Suse has beefed up its call centre operations in Singapore and hired more people in Indonesia and Thailand.
Open source software company Suse, which recently return to being an independent company following acquisition by growth investor EQT from Micro Focus for $2.5bn, is now looking towards Asia-Pacific to drive its growth this year.
The company plans to further boost its growing business in Asia by adding more headcount in emerging markets and strengthening call centre operations.
Andy Jiang, vice-president for Suse in Asia-Pacific and Japan, told Computer Weekly in Singapore, that the company is currently running its third largest engineering centre in Beijing, and has beefed up its call centre operations in Singapore.

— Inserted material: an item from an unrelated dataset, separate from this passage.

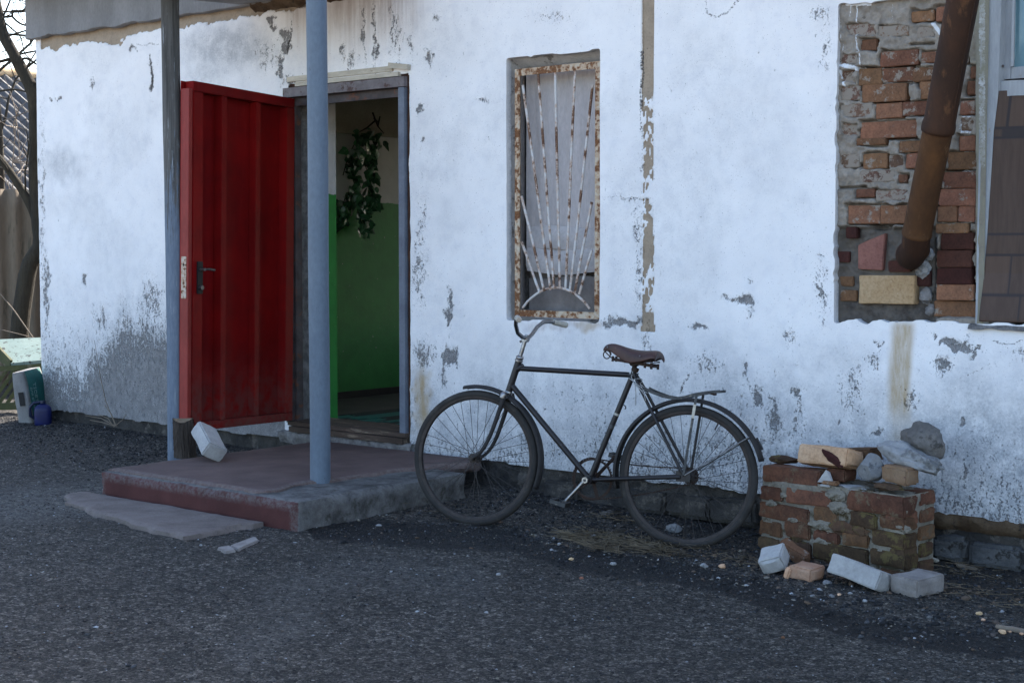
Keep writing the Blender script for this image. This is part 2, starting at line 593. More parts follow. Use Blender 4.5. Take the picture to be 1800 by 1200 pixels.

Jiang revealed that the company has recently hired people in Indonesia and Thailand. However, he didn’t disclose specific headcount numbers.
Leading open source vendor for manufacturing industry
In the Asia-Pacific region, Suse serves customers across banking and financial services, telecoms, manufacturing and government. Suse is also the leading open source vendor for the manufacturing industry in India.
The company has teamed up with enterprise software supplier SAP to run SAP workloads, including the high-performance Hana in-memory database, on Suse’s open source software stack.
“In manufacturing, we work with SAP very closely in China, Singapore and India,” Jiang was quoted as saying.
Over the past eight years, Suse has achieved strong growth in Asia-Pacific. It is estimated that revenue from the region is three times the size it was when Suse became a business unit under Micro Focus in 2014.
Suse’s Asia-Pacific workforce has also grown more than twofold, with its system engineering team doubling in size. It also tripled the number of primary and dedicated support engineers and grew its sales force by 50 per cent.
The company is currently involved in more than 100 open source projects, supported by employees around the world.